Remember that plan Daario came up with earlier this season, about gathering all the nobles together for the Great Games and slaughtering them? Seems like they had the same idea. Soon dozens if not hundreds of other men in masks are pouring through the door and out of the stands, killing her soldiers. They end up circling Dany on every side in the pit, the ranks of her defenders dwindling as theirs grow.
Daeerys takes Missandei's hand and closes her eyes, ready for the worst, until she hears a familiar sound: Drogon, her great black dragon, screaming through the sky. He lands in the pit and starts tearing her foes limb from limb and bathing them in fire. A few spears land in his back, and Daenerys runs to his side, pulling them out. What's the difference between Daenerys and Stannis, the man who would claim the throne of her forefathers? She would never sacrifice one of her children. She crawls onto his back for the first time, and soars away into the sky.
For all of this show's cynicism, for all its dead Starks and foolish, burned knights, Daenerys is the one character who has the sort of thrilling, epic moments that we expect from legend. But unlike Serwyn of the Mirror Shield, she can walk into the fire of living myth, and emerge without being burned. Game of Thrones has worked very hard to make us doubt our instincts about who the heroes really are, which perhaps makes it more satisfying when we find the real thing. You can see it in Tyrion's eyes as he watches her, starstruck: He believes.
In the books: Many, many complicated events unfold in Meereen that we seem to be skipping here; this is for the best. The complications Martin encountered around Dany's story are sometimes known as the Meereneese knot, and they contributed significantly to the delays in his writing. We're all better off for the show finding a way to cut through that knot, but the short version is that she ends up in the midst of a lot of political turmoil, fending off the Sons of the Harpy, multiple sellsword armies, and yet another suitor.

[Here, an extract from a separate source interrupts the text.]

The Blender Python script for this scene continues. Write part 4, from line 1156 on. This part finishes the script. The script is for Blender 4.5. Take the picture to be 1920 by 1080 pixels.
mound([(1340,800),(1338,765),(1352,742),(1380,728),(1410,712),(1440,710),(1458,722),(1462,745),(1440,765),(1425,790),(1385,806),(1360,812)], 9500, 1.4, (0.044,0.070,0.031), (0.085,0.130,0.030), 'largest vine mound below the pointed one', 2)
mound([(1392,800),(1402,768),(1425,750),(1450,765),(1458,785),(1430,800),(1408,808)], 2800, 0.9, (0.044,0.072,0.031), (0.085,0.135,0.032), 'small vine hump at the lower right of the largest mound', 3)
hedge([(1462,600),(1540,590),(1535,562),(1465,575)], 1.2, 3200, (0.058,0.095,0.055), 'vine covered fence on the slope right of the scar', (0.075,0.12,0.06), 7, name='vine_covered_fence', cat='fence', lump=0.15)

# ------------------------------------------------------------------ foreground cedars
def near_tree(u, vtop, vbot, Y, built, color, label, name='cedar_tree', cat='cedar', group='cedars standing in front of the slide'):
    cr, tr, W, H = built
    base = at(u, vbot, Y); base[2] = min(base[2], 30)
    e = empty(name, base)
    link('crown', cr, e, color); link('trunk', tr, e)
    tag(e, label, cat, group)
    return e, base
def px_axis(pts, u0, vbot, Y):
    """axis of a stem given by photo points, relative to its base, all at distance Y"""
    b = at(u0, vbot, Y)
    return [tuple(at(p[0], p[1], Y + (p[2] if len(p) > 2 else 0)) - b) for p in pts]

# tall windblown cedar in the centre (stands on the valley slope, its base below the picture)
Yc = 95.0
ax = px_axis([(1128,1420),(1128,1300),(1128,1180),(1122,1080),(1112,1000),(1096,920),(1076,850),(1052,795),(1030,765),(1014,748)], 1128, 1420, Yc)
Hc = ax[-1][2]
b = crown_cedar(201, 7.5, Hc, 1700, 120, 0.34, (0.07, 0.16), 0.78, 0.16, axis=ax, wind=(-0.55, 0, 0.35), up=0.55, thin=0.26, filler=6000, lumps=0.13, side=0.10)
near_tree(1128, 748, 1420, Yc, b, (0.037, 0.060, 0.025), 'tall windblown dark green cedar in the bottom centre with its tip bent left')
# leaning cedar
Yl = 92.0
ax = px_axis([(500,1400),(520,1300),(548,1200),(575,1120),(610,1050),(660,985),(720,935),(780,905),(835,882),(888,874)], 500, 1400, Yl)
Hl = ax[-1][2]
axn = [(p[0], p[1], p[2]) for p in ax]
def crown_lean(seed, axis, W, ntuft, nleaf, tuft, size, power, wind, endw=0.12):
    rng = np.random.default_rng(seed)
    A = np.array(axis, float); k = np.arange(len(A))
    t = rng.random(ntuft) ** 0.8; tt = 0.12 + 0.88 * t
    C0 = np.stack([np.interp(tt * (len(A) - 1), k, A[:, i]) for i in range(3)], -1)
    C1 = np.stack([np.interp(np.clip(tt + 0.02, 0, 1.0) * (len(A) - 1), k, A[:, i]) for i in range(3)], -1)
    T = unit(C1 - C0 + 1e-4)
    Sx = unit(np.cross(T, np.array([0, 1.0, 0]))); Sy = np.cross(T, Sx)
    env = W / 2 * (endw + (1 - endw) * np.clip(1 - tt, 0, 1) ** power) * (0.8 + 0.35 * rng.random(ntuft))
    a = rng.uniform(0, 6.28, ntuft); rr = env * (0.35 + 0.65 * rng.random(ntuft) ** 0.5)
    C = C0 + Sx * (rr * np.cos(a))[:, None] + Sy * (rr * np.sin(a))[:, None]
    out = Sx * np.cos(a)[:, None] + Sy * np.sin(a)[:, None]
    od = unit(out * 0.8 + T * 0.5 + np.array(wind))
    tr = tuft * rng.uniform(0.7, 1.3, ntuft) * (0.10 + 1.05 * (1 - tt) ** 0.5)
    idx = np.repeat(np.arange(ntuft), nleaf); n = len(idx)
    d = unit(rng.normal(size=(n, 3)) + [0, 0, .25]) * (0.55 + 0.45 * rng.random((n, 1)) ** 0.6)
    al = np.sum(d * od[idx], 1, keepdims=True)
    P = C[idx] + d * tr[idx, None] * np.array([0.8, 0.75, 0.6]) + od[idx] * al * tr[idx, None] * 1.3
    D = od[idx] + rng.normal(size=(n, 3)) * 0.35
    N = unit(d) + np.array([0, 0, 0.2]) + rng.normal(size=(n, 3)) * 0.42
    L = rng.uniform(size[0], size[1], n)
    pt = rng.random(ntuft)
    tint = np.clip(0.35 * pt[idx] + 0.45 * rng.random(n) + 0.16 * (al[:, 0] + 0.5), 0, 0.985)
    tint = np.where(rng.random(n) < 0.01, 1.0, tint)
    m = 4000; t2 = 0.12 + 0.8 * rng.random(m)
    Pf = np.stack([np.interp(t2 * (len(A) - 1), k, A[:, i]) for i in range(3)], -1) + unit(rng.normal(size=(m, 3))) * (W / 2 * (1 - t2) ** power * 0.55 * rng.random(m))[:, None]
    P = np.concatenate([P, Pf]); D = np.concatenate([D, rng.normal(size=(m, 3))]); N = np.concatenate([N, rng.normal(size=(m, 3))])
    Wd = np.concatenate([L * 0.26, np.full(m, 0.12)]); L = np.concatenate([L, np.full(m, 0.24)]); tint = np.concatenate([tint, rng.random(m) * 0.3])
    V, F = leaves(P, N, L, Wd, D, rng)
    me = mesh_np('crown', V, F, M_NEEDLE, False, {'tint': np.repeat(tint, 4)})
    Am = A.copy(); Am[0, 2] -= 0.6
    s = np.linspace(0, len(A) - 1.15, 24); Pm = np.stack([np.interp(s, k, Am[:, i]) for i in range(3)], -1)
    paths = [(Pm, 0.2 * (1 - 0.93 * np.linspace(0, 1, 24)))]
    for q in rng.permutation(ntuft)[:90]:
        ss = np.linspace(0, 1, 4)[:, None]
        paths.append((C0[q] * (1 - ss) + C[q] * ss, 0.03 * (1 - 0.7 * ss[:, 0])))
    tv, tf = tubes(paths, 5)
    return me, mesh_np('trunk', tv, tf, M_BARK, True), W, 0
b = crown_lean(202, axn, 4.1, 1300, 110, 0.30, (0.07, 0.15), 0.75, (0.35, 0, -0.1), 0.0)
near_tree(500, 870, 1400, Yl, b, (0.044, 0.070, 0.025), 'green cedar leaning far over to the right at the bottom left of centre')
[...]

She marries Hizdahr before the reopening of the fighting pits, though Jorah isn't one of the fighters; he and Tyrion have been sold into a circus act as indentured clowns. Someone attempts to kill Daenerys with poison—food her husband encourages her to eat—but there is no attack by the Sons of the Harpy and Hizdahr does not die. Instead, Drogon is drawn to the noise and blood of the gladiatorial fights, and Hizdahr orders his spearmen to kill the dragon. Worried for her "child," Daenerys leaps into the pit, climbs onto his back and takes flight.